Sensitivity graph appears after calculation.

Assumptions and calculation formula

Nutrient load and pollutant load formula

With concentration C (mg/L), flow rate Q (L/s), and period t (s), total load is M = C × Q × t.

Inputs are converted internally to mg/L, L/s, and seconds, then results are shown as kg, g, g/s, and kg/day. Nitrogen load, phosphorus load, suspended solids, and other constituents use the same mass-loading equation when units are consistent.

How reverse solve mode works
  • Required concentration: C = M / (Q × t)
  • Required flow rate: Q = M / (C × t)
  • Required period: t = M / (C × Q)

A reverse-solve result is the mathematical requirement for the target load. It does not prove that the value is feasible, compliant, or acceptable for a permit. Reverse solve is unavailable when a denominator becomes zero.

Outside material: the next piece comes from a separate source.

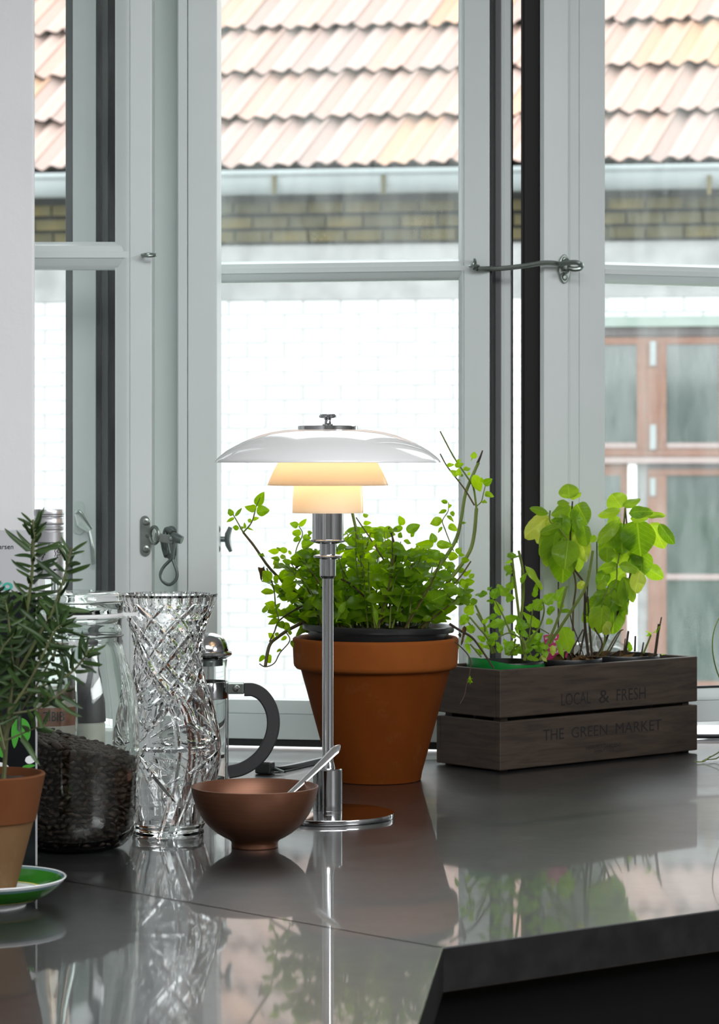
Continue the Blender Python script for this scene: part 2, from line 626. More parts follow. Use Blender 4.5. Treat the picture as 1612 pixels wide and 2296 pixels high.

Frequently asked questions

How is nutrient load or pollutant load calculated?

The calculator converts concentration, flow, and time to common units, then applies M = C × Q × t. For total nitrogen (TN) or total phosphorus (TP), the result is a first-pass nitrogen or phosphorus load over the selected period.

What does the average concentration and average flow assumption mean?

The entered concentration and flow are treated as representative averages for the whole period. If storm events, daily cycles, treatment changes, or sampling timing matter, split the period and calculate each segment separately.

Why do mg/L, µg/L, and flow units matter so much?

µg/L is one thousandth of mg/L. Flow units such as m³/s, m³/day, L/s, and L/min also have different conversion factors, so a unit mismatch can change the load by orders of magnitude.

Can I use labels other than TN and TP?

Yes. NO3-N, NH4-N, PO4-P, SS, and custom constituents use the same calculation when concentration is expressed as mass per volume and the flow and time units are consistent. The label only changes the displayed context.

Can I use the result for regulatory or permit decisions?

No. This is a learning and screening calculator. Compliance work usually requires prescribed sampling methods, averaging periods, rounding rules, local definitions, and official standards that this page does not model.